Of course, doing so takes money — but in the real world, it takes money to effectively communicate speech. Simon at Stubborn Facts quotes a wonderful explanation by Justice Scalia from an earlier case:
In any economy operated on even the most rudimentary principles of division of labor, effective public communication requires the speaker to make use of the services of others. An author may write a novel, but he will seldom publish and distribute it himself. A freelance reporter may write a story, but he will rarely edit, print, and deliver it to subscribers. To a government bent on suppressing speech, this mode of organization presents opportunities: Control any cog in the machine, and you can halt the whole apparatus. License printers, and it matters little whether authors are still free to write. Restrict the sale of books, and it matters little who prints them.
. . . . [W]here the government singles out money used to fund speech as its legislative object, it is acting against speech as such, no less than if it had targeted the paper on which a book was printed or the trucks that deliver it to the bookstore.
. . . .
It should be obvious, then, that a law limiting the amount a person can spend to broadcast his political views is a direct restriction on speech. That is no different from a law limiting the amount a newspaper can pay its editorial staff or the amount a charity can pay its leafletters. It is equally clear that a limit on the amount a candidate can raise from any one individual for the purpose of speaking is also a direct limitation on speech. That is no different from a law limiting the amount a publisher can accept from any one shareholder or lender, or the amount a newspaper can charge any one advertiser or customer.
Bingo.
Yesterday’s decision doesn’t cure all the ills of campaign finance reform laws. There still exist laws against speech in coordination with political campaigns — laws which the Court continues to regard as constitutional, but which I believe are not. The government still from time to time asserts a supposed power to regulate bloggers. Most recently, they have purported to require disclosure of payment for products one endorses. They talk about giving a “media exemption” for us bloggers to say what we like about political candidates without having our posts be considered political contributions. In all cases, Our Government Overlords assert the right to regulate bloggers in ways they wouldn’t dare try to regulate the press.
They can go to hell. I won’t follow their unconstitutional rules. I will do what I would do absent their rules. I will not beg for a media exemption or sign petitions begging for the rights that are already mine. I say here plainly that I won’t.

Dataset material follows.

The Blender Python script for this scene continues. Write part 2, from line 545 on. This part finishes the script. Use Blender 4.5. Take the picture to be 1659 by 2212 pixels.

Instead, I take a simple pledge:
If the FEC makes rules that limit my First Amendment right to express my opinion on core political issues, I will not obey those rules.
I reaffirm that here.
Yesterday’s decision was a step in right direction. But it did not end the tyranny of those who seek who use government’s power to shut us up. We will have to keep fighting the battle.
But it’s a lot easier today than it was on Wednesday.